Main Street Capital Corporation
Main Street Capital (MAIN 0.4%) stands out in the BDC universe as one of the few internally managed BDCs. Its management team is employed directly by the fund rather than a third-party manager.
This structure tends to better align incentives with shareholders. MAIN also pays monthly dividends, a rarity among BDCs, and has developed a reputation for conservatism and consistency.
These factors contribute to its significant NAV premium, the highest in the BDC universe in mid-2025 at 1.91 times. Its dividend yield sits at 7.21%.
Sixth Street Specialty Lending, Inc.
Sixth Street Specialty Lending (TSLX 0.2%) is externally managed by Sixth Street Partners, a firm with a strong background in complex and opportunistic credit strategies.
TSLX often participates in special situations and distressed debt, setting it apart from more traditional senior lending-focused peers. A typical Sixth Street deal involves bespoke terms and higher spread lending, often with strong covenants and equity kickers.
As of July 2025, TSLX trades at a 1.43 times premium to NAV and offers an 8.74% dividend yield.
Advantages
Advantages of investing in BDC stocks
The main advantage of investing in BDC stocks is the potential for higher-than-average income.
BDCs are known for offering yields that often exceed those of REITs and MLPs, and sometimes rival the income generated from high-yield bonds or covered-call exchange-traded funds (ETFs). This income is made possible by the legal requirement that most BDCs distribute at least 90% of their taxable income to shareholders.
Another key benefit is liquidity. Unlike traditional private equity or private credit funds, which typically involve multiyear lockups or limited redemption windows, many BDCs (especially the larger names) trade on major stock exchanges with high volume and tight bid-ask spreads.

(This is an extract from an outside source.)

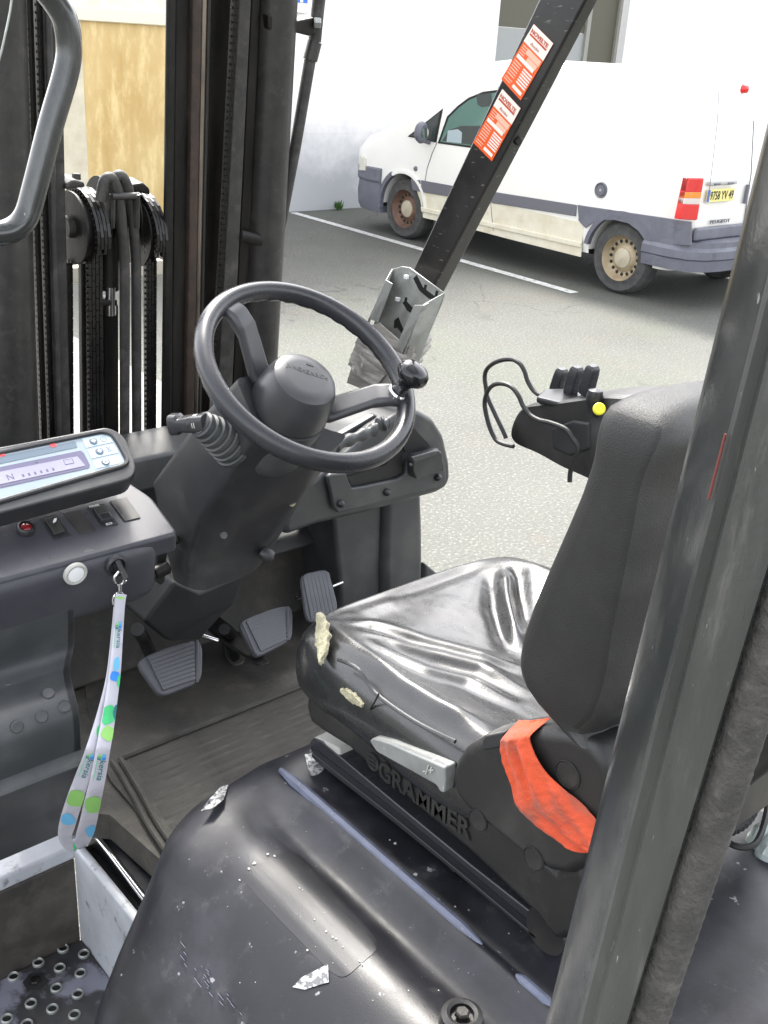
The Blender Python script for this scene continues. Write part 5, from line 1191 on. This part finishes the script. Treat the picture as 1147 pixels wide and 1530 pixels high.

Finally, adding BDCs can enhance portfolio diversification. Because they invest in private loans and equity positions that behave differently from public equities or bonds, BDCs may offer low correlation to traditional asset classes. This could help smooth overall portfolio volatility across market cycles.
Risks and considerations
Risks and considerations when investing in BDCs
One important consideration every BDC investor needs to monitor is the fund’s NAV.
NAV represents the fair market value of the BDC’s assets, mainly its loans and equity stakes in private companies, minus any liabilities, divided by the number of shares outstanding. It’s typically reported quarterly.

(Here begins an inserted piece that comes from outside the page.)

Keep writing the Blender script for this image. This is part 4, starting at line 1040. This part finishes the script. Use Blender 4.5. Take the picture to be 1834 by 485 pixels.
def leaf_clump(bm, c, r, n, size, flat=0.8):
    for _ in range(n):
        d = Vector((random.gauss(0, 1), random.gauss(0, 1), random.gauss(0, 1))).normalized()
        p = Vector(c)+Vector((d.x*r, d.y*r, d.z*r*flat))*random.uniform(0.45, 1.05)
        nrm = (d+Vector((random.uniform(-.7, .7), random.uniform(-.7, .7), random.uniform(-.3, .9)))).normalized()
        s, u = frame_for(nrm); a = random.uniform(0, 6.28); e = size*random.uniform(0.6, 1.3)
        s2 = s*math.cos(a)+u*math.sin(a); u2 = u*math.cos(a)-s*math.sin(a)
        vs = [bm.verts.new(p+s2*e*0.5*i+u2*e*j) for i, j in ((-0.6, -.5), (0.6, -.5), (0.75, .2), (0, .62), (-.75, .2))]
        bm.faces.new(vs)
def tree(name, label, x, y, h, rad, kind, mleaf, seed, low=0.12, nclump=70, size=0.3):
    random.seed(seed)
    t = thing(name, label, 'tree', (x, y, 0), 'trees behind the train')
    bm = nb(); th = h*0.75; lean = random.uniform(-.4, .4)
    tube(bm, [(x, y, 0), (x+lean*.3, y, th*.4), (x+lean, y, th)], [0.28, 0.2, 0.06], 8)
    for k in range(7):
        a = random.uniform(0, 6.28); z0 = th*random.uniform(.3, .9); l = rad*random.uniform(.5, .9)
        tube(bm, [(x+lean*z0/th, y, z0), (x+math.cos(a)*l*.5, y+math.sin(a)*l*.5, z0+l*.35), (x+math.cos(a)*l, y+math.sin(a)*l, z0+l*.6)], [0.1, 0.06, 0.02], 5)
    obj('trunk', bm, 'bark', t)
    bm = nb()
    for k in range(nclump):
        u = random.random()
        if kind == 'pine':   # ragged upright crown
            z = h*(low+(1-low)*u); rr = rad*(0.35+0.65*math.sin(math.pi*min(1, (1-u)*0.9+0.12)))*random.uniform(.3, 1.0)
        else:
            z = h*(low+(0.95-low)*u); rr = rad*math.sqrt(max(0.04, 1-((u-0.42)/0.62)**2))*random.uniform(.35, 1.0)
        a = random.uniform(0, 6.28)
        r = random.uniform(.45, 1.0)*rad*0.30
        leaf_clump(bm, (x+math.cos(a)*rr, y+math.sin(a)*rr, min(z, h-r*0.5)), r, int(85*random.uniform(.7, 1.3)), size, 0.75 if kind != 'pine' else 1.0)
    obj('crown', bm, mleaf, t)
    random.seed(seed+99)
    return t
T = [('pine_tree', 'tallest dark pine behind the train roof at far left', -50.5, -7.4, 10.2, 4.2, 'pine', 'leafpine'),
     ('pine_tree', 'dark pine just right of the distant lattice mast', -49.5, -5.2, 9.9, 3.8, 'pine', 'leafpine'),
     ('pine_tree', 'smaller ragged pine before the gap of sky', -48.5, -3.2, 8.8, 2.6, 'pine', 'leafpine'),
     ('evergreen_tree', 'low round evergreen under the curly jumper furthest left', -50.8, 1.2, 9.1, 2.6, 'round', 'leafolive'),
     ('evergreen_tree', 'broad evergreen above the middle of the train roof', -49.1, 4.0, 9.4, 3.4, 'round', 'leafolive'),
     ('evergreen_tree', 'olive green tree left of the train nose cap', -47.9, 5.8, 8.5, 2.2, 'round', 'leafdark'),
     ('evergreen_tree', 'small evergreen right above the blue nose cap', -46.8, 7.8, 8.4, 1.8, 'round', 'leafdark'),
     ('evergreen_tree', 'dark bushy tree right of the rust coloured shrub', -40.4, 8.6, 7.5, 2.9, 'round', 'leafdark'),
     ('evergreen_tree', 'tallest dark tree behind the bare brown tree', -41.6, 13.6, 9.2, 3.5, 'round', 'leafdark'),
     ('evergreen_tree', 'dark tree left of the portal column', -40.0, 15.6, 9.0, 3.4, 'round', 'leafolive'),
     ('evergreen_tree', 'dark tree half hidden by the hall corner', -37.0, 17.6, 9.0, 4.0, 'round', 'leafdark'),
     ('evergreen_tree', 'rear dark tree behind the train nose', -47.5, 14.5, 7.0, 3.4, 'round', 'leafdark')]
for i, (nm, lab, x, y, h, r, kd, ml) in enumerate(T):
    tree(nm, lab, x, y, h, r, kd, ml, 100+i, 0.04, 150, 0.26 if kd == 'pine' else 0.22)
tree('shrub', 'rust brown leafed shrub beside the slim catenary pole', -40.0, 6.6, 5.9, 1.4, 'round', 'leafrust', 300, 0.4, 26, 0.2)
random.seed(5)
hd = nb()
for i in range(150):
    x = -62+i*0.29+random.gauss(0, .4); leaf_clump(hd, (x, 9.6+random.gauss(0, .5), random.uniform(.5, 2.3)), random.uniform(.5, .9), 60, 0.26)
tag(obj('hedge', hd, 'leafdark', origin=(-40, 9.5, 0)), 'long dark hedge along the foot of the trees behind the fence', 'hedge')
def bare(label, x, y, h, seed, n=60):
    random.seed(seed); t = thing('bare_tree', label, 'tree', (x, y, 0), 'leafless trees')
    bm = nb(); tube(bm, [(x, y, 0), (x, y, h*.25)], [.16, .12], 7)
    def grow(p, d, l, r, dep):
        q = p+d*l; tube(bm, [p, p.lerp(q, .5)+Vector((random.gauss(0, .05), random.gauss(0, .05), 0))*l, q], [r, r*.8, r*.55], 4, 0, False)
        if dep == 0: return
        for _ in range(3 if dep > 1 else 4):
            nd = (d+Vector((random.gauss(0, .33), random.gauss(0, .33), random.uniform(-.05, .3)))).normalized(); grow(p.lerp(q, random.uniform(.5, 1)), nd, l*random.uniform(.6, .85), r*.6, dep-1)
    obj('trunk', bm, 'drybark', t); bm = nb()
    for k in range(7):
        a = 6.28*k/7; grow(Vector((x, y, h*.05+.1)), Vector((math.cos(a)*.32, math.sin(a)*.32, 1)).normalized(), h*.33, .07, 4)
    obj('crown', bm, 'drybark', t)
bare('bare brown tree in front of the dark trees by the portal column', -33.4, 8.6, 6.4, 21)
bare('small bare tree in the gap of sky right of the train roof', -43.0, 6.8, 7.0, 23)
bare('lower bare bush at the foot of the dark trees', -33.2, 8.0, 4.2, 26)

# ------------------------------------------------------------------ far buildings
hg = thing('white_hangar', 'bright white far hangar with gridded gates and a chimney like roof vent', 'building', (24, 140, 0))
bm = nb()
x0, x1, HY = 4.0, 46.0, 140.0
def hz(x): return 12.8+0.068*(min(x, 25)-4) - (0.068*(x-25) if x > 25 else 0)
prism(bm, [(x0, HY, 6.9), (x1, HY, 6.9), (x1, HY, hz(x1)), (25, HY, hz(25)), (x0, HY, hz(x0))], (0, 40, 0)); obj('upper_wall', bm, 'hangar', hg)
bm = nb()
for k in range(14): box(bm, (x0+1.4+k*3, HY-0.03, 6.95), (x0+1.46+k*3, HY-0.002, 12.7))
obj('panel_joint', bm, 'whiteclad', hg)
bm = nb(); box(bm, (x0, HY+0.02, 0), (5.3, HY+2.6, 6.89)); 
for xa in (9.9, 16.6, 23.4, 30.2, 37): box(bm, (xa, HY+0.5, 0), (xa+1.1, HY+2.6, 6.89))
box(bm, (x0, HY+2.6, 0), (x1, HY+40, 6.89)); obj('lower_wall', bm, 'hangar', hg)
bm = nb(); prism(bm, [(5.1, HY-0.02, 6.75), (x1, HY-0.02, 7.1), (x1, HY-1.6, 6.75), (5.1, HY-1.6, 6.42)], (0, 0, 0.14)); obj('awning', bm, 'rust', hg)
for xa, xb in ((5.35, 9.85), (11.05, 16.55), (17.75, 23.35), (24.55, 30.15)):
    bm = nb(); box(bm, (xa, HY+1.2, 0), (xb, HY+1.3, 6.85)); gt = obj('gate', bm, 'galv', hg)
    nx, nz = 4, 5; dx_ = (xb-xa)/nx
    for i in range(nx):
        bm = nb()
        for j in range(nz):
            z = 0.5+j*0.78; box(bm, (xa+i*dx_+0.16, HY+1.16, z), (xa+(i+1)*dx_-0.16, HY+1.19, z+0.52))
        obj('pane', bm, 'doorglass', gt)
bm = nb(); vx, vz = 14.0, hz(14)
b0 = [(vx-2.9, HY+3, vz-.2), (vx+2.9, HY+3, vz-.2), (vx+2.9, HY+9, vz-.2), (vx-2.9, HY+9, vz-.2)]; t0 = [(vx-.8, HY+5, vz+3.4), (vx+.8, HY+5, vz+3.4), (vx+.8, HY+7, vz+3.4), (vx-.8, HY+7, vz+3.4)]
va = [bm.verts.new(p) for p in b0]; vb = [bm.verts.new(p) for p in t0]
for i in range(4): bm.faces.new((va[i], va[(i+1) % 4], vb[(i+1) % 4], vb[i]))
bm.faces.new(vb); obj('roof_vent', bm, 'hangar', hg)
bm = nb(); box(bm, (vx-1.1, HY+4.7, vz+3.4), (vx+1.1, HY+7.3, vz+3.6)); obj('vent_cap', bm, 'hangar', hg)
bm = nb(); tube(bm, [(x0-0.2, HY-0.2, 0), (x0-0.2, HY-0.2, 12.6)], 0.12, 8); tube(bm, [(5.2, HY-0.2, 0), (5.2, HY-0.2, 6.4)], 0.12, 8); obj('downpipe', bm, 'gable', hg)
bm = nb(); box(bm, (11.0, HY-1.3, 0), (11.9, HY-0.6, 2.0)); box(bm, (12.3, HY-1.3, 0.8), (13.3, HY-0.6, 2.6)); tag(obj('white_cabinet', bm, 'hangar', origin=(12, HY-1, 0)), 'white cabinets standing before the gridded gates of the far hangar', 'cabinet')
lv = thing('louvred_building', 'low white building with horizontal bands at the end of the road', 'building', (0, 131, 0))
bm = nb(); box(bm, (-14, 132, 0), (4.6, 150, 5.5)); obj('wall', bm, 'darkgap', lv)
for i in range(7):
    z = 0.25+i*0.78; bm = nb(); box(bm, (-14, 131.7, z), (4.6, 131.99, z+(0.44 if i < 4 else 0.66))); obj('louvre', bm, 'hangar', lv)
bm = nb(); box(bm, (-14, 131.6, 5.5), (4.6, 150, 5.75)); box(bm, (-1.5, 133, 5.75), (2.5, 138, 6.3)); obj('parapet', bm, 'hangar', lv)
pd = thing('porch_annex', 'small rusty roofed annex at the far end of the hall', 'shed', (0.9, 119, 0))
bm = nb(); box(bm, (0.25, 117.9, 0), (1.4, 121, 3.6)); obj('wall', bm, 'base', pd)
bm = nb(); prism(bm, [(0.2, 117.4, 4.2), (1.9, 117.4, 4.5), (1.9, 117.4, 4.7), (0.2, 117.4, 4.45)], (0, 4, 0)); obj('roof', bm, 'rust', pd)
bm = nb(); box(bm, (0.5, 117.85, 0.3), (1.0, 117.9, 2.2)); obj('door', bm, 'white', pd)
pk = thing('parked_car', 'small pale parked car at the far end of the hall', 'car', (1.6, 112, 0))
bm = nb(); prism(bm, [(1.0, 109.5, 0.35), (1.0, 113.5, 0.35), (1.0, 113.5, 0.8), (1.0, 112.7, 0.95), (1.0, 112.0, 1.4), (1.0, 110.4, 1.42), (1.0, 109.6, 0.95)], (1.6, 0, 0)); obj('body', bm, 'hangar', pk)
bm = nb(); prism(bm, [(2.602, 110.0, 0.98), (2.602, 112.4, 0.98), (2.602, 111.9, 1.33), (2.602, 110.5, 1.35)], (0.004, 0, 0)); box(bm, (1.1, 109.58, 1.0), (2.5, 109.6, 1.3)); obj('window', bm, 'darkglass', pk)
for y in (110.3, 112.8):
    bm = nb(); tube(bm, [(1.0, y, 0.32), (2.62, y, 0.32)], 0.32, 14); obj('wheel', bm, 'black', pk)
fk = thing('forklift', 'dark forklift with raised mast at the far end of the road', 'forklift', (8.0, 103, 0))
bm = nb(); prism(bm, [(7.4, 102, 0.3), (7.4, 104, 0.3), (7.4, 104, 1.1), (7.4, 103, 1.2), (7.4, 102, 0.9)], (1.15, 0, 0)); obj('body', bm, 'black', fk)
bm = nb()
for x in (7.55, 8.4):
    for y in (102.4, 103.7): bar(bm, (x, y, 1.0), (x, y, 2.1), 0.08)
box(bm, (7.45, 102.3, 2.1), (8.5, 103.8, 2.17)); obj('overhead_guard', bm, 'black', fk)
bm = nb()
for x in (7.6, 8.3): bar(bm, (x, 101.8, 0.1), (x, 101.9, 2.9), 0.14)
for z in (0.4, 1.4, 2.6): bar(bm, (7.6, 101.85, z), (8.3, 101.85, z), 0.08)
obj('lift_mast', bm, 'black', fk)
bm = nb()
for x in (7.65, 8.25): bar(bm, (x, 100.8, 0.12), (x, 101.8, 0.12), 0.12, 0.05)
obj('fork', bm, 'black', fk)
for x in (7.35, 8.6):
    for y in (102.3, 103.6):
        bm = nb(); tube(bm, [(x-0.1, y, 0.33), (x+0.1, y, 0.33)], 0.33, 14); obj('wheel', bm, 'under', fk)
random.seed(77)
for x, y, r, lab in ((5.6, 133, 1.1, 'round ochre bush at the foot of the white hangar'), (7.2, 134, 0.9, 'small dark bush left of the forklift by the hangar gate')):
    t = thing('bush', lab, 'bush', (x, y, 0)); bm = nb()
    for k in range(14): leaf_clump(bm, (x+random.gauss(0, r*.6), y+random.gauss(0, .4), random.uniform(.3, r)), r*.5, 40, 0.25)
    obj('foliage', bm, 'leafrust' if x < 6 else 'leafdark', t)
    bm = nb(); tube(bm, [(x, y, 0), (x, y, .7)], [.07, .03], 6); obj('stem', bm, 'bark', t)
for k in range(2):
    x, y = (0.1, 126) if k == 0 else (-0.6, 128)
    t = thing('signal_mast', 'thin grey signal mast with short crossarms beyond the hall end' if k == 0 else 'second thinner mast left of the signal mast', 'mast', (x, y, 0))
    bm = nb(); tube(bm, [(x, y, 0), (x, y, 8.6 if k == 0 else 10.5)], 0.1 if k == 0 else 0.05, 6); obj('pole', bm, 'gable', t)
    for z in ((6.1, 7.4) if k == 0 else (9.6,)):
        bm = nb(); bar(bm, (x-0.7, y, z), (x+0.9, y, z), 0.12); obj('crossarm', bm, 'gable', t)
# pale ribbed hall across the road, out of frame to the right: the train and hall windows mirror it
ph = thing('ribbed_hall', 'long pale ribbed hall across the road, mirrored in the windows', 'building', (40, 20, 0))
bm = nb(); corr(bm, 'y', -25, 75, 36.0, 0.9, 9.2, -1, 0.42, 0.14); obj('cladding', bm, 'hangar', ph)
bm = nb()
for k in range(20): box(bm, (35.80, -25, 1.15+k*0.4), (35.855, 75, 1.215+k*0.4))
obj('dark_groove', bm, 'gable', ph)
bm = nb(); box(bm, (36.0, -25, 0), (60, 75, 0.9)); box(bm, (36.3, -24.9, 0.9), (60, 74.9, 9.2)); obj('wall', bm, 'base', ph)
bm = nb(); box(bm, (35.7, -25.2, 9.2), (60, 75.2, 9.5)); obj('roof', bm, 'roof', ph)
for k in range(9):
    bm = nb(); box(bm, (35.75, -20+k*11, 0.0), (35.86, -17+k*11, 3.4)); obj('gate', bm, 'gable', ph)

However, that figure is not the same as the market price you pay for the stock, which may trade at a discount or premium to NAV. In most asset classes, buying above NAV would be a red flag.

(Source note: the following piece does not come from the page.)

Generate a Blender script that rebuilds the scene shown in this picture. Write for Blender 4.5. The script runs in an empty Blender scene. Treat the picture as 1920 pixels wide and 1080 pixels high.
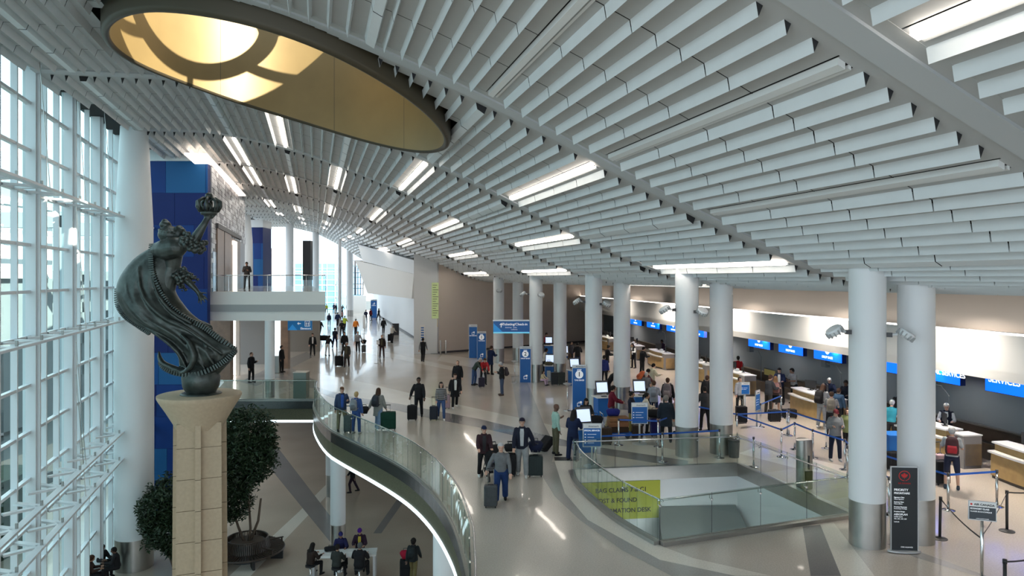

But in the BDC space, a premium can signal perceived quality and strong investor demand. Conversely, a persistent discount to NAV may suggest governance concerns or deteriorating asset quality.
BDC investors must also understand and accept several risks. Interest rate risk is one of the biggest. Since BDCs borrow money to lend at higher rates, their profits rely on the spread between borrowing costs and lending returns. When interest rates change, especially quickly, it can squeeze margins and hurt earnings.
Another key issue is management alignment. Some BDCs, like MAIN, are internally managed, meaning executives are on payroll and generally more aligned with shareholders. Many others, however, are externally managed and charge fees based on assets, which can incentivize growth over performance.
Lastly, because BDCs trade as stocks, they carry market risk. Even if the underlying loan portfolios are sound, a broad market sell-off or recession can still drag down BDC share prices, sometimes well below NAV.
How to invest
Steps to invest in BDCs
- Open your brokerage app: Log in to your brokerage account where you handle your investments.
- Search for the stock: Enter the ticker or company name into the search bar to bring up the stock's trading page.
- Decide how many shares to buy: Consider your investment goals and how much of your portfolio you want to allocate to this stock.
- Select order type: Choose between a market order to buy at the current price or a limit order to specify the maximum price you're willing to pay.
- Submit your order: Confirm the details and submit your buy order.
- Review your purchase: Check your portfolio to ensure your order was filled as expected and adjust your investment strategy accordingly.
Related investing topics
Investing in BDC stocks
Investing in BDC stocks gives everyday investors rare access to the private credit and private equity markets, two areas typically reserved for institutions.
These unique vehicles are designed to pass through the majority of their income to shareholders, which often results in significantly higher yields than traditional stocks or bonds.
On top of that, most BDCs are listed on major exchanges and trade with strong liquidity, making them easy to buy and sell just like any other stock.
However, BDCs are not without risks. Investors need to monitor premiums or discounts to NAV, understand how interest rate changes can affect profit margins, and evaluate how aligned management is with shareholder interests.
While the income potential is strong, the space is narrow, complex, and can be volatile during economic downturns. With proper due diligence, however, BDCs can be a valuable addition to an income-focused portfolio.
BDC Stocks: FAQ
What is a BDC stock?
A BDC stock is a publicly traded company that provides financing to small and mid-sized private businesses, offering investors exposure to private credit and equity.
Which BDC is the best to invest in?
It depends on your goals, but Main Street Capital is consistently popular, trading at a premium due to its internally managed structure, monthly payouts, and history of special dividends.
Is BDC a good investment?
BDCs can be a good investment for income-focused investors who already hold a diversified portfolio of stocks and bonds.
Who are the largest BDCs?
As of July 4, 2025, the largest BDCs by market capitalization were Ares Capital Corporation at $15.46 billion, Blue Owl Capital Corporation at $7.48 billion, and Blackstone Secured Lending Fund at $7.17 billion.